# Problem to work on
How many lines in the listing below include the word "picture"? Reply with the count alone.

# Entries with scene source code
* * * * * * * * *
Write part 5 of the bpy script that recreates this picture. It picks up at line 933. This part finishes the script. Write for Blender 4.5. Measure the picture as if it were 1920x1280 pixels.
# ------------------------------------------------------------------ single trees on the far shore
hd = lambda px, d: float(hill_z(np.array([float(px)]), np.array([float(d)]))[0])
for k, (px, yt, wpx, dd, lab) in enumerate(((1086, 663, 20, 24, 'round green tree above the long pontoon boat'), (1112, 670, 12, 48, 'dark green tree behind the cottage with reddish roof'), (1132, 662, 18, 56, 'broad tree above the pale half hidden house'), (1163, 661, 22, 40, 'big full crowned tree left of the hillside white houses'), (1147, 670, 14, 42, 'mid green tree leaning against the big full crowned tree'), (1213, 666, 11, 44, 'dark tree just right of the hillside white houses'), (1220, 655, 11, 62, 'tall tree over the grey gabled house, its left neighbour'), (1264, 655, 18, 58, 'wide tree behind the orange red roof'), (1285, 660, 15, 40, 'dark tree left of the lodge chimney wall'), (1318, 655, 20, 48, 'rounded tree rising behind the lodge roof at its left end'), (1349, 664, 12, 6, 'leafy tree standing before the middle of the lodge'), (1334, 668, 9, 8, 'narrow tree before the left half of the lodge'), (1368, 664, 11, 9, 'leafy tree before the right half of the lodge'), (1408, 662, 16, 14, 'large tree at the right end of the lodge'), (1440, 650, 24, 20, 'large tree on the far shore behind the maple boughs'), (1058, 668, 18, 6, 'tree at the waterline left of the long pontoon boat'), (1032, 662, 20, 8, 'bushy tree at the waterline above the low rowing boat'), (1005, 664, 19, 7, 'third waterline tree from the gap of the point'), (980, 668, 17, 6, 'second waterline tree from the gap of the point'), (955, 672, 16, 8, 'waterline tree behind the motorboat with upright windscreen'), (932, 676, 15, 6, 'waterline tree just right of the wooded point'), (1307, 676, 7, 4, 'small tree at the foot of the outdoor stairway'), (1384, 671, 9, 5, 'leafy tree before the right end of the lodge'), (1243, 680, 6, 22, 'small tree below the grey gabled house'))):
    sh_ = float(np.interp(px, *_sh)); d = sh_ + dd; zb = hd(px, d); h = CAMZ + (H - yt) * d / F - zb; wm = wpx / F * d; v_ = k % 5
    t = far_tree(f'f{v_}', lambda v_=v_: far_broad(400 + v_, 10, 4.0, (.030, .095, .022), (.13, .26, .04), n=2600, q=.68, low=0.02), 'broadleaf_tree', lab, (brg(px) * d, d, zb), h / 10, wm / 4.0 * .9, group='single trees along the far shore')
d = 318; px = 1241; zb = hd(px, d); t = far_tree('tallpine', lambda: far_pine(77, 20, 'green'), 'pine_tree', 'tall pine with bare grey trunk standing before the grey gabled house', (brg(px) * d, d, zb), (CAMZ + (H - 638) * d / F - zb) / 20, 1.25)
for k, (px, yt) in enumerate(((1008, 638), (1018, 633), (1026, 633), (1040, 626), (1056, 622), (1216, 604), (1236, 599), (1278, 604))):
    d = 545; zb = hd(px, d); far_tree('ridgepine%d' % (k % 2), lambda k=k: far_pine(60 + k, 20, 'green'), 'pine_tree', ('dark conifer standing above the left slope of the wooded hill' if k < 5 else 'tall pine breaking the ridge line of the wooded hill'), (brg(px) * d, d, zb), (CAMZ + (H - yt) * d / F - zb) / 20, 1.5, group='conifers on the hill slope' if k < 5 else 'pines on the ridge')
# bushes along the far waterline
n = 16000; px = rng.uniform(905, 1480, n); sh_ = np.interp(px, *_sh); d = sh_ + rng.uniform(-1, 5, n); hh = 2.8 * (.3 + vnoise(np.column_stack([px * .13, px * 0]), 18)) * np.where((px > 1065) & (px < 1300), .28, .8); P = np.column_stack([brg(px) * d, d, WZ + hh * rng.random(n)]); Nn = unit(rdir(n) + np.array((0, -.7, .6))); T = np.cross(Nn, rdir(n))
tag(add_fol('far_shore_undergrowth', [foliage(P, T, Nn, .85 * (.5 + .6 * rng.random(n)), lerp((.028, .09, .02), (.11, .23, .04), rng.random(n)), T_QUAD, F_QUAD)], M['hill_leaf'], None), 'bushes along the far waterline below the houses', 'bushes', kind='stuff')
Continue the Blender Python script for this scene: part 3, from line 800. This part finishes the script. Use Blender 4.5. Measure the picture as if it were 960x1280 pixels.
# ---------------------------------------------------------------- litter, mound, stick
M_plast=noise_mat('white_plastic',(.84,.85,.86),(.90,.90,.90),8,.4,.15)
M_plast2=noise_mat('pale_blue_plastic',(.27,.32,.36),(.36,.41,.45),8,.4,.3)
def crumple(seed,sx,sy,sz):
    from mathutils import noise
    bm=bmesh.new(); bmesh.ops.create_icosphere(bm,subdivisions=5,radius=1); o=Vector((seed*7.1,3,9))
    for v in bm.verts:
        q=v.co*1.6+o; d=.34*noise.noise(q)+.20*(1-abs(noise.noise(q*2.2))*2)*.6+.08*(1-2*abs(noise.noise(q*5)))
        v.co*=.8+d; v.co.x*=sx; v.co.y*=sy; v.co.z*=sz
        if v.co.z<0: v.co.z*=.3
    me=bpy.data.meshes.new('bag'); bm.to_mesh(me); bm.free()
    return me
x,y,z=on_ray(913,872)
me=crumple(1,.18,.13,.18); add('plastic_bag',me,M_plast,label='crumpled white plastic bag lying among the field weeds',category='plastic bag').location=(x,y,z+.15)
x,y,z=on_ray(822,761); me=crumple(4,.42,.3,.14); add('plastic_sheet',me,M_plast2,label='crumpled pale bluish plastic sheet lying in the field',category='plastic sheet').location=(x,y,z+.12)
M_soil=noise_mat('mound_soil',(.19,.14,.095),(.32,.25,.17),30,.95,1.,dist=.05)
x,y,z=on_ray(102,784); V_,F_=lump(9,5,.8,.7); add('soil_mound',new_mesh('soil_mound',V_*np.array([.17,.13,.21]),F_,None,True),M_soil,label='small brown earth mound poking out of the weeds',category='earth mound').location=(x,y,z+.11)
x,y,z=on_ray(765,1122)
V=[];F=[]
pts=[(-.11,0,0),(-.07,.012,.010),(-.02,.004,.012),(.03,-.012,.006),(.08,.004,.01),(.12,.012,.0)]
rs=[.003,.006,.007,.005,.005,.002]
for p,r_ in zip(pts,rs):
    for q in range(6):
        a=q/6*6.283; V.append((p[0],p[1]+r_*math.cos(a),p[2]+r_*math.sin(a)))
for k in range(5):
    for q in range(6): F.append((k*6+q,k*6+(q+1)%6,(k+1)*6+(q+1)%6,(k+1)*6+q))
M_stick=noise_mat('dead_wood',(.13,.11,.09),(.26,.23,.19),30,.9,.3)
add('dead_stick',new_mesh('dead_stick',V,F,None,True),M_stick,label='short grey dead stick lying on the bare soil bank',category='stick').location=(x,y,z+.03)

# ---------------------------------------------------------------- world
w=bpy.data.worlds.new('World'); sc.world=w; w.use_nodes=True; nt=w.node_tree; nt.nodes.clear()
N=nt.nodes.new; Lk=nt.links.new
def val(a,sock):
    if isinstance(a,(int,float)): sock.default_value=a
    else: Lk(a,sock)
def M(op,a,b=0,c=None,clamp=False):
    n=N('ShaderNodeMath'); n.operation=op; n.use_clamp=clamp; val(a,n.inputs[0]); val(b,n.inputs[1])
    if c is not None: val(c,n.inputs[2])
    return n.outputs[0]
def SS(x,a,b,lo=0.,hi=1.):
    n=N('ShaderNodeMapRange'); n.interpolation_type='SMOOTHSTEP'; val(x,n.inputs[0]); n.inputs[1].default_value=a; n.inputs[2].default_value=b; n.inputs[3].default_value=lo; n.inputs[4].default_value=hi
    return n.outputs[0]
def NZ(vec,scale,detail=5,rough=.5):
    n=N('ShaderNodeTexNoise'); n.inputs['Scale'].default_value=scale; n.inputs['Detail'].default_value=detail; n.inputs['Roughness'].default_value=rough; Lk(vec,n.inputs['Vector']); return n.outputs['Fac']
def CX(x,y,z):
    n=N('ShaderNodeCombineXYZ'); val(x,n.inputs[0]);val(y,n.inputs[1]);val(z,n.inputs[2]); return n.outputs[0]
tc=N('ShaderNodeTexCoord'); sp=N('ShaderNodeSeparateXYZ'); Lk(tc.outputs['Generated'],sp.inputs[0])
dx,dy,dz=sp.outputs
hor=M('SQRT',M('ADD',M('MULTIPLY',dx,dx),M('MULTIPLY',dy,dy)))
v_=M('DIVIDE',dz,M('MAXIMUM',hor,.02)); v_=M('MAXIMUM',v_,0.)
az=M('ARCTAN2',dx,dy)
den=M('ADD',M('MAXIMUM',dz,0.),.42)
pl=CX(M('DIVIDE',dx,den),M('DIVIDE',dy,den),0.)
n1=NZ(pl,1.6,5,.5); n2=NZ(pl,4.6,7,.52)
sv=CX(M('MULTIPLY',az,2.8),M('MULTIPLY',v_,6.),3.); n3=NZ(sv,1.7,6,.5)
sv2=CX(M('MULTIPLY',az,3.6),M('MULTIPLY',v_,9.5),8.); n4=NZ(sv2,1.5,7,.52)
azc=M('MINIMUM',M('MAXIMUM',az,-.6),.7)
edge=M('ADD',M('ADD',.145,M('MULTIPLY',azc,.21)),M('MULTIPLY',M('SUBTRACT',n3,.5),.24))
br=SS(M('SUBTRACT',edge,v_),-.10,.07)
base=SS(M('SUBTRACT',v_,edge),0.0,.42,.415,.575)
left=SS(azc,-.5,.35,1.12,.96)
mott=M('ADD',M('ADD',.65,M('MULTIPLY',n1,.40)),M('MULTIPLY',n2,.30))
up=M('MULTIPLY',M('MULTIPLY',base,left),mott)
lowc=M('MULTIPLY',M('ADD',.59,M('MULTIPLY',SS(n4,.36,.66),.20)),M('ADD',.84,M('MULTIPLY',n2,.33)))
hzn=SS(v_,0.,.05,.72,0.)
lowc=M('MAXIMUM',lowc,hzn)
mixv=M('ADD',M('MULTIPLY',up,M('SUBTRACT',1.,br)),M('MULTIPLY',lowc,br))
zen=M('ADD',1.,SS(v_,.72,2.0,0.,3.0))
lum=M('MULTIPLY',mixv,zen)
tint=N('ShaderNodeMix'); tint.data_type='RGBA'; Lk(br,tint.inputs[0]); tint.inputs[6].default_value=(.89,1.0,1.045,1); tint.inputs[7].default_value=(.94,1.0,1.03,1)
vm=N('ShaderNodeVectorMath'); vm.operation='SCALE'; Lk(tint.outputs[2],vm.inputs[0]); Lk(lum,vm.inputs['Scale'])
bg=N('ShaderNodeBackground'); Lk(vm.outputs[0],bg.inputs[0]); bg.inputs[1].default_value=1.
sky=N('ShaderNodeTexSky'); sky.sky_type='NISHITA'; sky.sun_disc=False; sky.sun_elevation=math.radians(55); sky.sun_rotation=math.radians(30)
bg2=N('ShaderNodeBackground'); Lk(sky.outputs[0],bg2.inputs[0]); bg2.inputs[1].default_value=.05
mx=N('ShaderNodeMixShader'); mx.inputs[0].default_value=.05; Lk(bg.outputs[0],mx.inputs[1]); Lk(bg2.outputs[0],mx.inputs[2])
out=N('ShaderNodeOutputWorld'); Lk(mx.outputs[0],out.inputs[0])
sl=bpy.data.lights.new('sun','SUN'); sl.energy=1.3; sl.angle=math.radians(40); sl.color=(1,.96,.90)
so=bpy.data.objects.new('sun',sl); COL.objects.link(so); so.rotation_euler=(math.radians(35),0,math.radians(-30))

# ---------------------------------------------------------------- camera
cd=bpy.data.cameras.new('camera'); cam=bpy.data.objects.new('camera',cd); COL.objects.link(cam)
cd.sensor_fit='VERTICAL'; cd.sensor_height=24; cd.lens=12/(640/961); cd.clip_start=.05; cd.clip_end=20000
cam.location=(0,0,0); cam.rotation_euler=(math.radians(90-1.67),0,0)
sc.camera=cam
* * * * * * * * *
# Solution below
2